### Information provided
--- --- ---
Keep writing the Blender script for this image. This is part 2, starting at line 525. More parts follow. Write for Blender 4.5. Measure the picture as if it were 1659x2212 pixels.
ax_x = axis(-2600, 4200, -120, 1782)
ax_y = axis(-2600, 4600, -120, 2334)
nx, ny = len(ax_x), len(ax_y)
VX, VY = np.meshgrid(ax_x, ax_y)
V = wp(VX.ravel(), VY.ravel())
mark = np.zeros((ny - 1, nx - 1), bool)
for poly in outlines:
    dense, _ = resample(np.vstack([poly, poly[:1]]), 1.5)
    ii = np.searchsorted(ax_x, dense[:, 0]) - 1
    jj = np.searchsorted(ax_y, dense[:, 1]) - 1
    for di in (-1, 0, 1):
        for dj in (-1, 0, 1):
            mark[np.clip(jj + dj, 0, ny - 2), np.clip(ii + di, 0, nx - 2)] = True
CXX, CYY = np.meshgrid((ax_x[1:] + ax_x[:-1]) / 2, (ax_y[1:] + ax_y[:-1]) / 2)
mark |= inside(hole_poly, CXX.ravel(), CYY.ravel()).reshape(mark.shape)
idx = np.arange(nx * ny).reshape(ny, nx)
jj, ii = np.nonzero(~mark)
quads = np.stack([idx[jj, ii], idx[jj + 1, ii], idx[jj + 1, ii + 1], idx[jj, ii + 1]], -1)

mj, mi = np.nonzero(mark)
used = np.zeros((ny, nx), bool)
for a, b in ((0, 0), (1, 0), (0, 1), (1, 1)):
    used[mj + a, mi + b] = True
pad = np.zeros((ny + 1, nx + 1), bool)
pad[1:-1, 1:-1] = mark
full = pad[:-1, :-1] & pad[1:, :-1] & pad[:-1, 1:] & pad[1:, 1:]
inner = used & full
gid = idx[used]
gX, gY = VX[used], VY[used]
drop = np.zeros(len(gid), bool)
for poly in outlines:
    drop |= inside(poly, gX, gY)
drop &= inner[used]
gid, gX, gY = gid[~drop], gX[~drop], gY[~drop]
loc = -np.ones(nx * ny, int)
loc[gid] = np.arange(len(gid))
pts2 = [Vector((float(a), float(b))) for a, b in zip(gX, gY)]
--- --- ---
### Problem requirements
Write the data back out verbatim.

### Complete response
Keep writing the Blender script for this image. This is part 2, starting at line 525. More parts follow. Write for Blender 4.5. Measure the picture as if it were 1659x2212 pixels.
ax_x = axis(-2600, 4200, -120, 1782)
ax_y = axis(-2600, 4600, -120, 2334)
nx, ny = len(ax_x), len(ax_y)
VX, VY = np.meshgrid(ax_x, ax_y)
V = wp(VX.ravel(), VY.ravel())
mark = np.zeros((ny - 1, nx - 1), bool)
for poly in outlines:
    dense, _ = resample(np.vstack([poly, poly[:1]]), 1.5)
    ii = np.searchsorted(ax_x, dense[:, 0]) - 1
    jj = np.searchsorted(ax_y, dense[:, 1]) - 1
    for di in (-1, 0, 1):
        for dj in (-1, 0, 1):
            mark[np.clip(jj + dj, 0, ny - 2), np.clip(ii + di, 0, nx - 2)] = True
CXX, CYY = np.meshgrid((ax_x[1:] + ax_x[:-1]) / 2, (ax_y[1:] + ax_y[:-1]) / 2)
mark |= inside(hole_poly, CXX.ravel(), CYY.ravel()).reshape(mark.shape)
idx = np.arange(nx * ny).reshape(ny, nx)
jj, ii = np.nonzero(~mark)
quads = np.stack([idx[jj, ii], idx[jj + 1, ii], idx[jj + 1, ii + 1], idx[jj, ii + 1]], -1)

mj, mi = np.nonzero(mark)
used = np.zeros((ny, nx), bool)
for a, b in ((0, 0), (1, 0), (0, 1), (1, 1)):
    used[mj + a, mi + b] = True
pad = np.zeros((ny + 1, nx + 1), bool)
pad[1:-1, 1:-1] = mark
full = pad[:-1, :-1] & pad[1:, :-1] & pad[:-1, 1:] & pad[1:, 1:]
inner = used & full
gid = idx[used]
gX, gY = VX[used], VY[used]
drop = np.zeros(len(gid), bool)
for poly in outlines:
    drop |= inside(poly, gX, gY)
drop &= inner[used]
gid, gX, gY = gid[~drop], gX[~drop], gY[~drop]
loc = -np.ones(nx * ny, int)
loc[gid] = np.arange(len(gid))
pts2 = [Vector((float(a), float(b))) for a, b in zip(gX, gY)]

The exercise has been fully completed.